** start of Extracted material **

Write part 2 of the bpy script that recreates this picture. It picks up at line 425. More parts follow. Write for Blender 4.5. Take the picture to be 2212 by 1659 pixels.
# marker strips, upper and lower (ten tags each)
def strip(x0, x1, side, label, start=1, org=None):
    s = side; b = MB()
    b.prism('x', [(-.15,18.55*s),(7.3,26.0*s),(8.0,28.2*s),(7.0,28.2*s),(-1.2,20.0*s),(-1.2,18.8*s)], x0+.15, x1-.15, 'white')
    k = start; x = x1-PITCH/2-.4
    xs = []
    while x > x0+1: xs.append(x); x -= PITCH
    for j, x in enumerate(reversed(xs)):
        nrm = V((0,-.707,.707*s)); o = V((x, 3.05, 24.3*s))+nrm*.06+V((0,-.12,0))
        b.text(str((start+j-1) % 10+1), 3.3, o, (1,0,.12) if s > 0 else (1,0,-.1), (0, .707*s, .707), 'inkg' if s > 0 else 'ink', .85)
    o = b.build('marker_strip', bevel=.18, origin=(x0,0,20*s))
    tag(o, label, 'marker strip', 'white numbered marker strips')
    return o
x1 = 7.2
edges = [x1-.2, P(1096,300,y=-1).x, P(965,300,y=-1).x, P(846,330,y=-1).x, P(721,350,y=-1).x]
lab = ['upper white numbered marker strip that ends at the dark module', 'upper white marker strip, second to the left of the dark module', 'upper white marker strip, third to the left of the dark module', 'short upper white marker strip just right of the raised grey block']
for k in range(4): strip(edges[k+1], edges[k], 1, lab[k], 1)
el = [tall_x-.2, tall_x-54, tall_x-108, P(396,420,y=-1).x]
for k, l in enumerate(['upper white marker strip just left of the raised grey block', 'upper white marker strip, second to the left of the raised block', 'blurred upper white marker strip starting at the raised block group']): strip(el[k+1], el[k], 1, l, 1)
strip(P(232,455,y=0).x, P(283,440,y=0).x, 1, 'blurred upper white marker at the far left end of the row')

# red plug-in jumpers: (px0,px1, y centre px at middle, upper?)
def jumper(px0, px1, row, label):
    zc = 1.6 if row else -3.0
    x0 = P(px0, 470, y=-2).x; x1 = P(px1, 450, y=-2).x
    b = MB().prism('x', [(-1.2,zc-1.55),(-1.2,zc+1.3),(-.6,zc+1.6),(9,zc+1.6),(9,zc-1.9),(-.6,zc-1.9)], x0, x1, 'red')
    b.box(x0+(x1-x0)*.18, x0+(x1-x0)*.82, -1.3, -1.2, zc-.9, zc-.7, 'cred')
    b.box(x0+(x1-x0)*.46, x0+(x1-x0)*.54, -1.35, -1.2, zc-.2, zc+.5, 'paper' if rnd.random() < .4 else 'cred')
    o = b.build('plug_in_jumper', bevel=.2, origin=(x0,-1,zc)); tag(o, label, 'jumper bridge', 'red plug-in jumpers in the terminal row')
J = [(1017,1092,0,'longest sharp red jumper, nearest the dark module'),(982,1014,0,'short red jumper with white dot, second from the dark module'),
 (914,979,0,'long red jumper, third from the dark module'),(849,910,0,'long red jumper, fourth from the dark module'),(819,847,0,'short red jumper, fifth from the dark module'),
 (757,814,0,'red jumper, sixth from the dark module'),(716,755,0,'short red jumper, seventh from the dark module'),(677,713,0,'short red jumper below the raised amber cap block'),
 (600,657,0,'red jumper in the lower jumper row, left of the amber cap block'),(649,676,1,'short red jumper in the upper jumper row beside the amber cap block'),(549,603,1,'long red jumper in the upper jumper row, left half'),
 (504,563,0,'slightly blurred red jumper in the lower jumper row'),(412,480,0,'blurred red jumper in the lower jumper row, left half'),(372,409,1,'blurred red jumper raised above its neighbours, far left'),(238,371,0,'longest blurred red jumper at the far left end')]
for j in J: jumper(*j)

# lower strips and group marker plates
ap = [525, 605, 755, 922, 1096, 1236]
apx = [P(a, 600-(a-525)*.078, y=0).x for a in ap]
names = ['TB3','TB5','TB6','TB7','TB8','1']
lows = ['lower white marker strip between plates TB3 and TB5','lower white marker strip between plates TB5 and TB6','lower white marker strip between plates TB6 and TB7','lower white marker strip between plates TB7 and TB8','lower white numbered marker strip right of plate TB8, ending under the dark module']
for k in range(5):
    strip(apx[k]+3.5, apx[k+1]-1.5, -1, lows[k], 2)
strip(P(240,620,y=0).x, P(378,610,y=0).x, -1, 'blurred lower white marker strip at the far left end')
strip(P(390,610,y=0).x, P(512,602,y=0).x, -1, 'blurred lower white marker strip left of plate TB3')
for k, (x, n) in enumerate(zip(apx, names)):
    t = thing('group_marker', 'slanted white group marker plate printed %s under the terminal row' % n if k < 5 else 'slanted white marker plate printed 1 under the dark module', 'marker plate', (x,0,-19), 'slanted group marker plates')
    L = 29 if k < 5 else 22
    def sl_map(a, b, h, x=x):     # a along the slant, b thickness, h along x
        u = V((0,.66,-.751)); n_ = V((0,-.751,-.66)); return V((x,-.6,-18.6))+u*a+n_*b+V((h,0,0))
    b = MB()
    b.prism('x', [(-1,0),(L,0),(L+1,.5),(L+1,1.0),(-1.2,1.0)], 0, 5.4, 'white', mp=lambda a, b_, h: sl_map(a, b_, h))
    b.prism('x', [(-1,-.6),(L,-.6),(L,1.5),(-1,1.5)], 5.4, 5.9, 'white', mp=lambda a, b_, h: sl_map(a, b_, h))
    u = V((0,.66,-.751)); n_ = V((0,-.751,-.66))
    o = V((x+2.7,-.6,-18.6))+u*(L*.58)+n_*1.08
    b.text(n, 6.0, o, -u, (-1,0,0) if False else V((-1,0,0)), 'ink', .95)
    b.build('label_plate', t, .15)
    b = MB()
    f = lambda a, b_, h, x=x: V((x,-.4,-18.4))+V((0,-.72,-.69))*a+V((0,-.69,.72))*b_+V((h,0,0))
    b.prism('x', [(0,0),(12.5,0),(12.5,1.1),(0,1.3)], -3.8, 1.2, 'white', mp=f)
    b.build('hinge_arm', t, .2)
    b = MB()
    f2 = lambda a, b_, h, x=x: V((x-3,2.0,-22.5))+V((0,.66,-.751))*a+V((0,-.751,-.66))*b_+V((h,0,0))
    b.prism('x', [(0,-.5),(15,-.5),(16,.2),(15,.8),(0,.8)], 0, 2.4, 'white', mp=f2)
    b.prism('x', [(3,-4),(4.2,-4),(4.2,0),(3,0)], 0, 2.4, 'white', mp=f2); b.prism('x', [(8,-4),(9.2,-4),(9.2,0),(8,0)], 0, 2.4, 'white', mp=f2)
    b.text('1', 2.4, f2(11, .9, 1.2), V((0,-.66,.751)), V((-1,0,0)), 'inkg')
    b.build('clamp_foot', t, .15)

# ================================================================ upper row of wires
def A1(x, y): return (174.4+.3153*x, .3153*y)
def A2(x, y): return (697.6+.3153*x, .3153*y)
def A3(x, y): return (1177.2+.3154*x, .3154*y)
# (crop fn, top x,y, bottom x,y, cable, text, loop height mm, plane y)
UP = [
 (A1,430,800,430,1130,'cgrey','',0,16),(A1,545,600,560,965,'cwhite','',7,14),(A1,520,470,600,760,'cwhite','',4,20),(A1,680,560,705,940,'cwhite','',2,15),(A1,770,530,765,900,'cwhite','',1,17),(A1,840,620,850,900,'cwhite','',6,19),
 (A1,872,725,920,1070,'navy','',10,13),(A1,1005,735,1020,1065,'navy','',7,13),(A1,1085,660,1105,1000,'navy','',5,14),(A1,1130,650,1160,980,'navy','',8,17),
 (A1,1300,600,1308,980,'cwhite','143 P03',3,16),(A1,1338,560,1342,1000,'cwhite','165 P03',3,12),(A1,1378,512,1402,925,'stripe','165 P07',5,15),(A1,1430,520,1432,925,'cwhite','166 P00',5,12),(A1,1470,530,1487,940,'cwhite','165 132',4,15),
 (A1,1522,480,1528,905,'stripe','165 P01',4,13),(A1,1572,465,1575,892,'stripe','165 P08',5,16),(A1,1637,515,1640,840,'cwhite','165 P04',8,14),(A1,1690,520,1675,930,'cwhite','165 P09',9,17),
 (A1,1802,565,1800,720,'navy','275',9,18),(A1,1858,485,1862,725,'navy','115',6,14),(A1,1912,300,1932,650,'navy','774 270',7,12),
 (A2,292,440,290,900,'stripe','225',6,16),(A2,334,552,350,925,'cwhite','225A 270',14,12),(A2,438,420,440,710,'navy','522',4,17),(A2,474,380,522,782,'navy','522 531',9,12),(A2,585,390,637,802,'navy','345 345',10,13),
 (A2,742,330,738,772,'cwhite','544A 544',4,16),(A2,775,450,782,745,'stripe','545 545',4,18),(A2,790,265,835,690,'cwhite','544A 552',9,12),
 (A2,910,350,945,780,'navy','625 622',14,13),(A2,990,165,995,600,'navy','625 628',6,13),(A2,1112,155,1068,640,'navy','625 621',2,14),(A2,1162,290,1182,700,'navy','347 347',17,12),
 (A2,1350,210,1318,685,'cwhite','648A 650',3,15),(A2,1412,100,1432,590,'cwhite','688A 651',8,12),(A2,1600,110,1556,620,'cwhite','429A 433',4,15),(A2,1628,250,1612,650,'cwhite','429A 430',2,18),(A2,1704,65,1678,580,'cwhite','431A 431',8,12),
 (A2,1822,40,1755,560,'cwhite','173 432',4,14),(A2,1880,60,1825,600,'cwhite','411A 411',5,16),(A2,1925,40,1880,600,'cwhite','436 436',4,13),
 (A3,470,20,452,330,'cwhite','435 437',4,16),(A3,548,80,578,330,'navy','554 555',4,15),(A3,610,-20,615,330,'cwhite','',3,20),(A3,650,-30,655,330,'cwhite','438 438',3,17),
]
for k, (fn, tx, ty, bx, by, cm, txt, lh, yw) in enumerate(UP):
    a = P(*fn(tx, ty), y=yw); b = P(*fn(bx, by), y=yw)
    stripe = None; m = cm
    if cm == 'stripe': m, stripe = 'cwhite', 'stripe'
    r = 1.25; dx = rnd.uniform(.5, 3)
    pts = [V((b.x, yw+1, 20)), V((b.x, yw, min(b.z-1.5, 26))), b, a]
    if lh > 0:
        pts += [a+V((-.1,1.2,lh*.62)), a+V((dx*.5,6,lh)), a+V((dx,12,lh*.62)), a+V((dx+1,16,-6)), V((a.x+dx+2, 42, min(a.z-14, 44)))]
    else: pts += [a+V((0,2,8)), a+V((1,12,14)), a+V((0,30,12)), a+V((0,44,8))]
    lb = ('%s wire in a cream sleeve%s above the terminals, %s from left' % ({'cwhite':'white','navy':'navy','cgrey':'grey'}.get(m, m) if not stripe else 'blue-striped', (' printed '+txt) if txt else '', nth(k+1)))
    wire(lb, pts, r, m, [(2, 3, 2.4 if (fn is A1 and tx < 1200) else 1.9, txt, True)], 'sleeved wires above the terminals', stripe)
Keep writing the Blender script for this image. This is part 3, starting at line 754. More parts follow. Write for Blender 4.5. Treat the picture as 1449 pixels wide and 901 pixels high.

** end of Extracted material **

→ **What you are asked to do**
Every line that holds the string "part" should be returned.

→ **Response**
Write part 2 of the bpy script that recreates this picture. It picks up at line 425. More parts follow. Write for Blender 4.5. Take the picture to be 2212 by 1659 pixels.
Keep writing the Blender script for this image. This is part 3, starting at line 754. More parts follow. Write for Blender 4.5. Treat the picture as 1449 pixels wide and 901 pixels high.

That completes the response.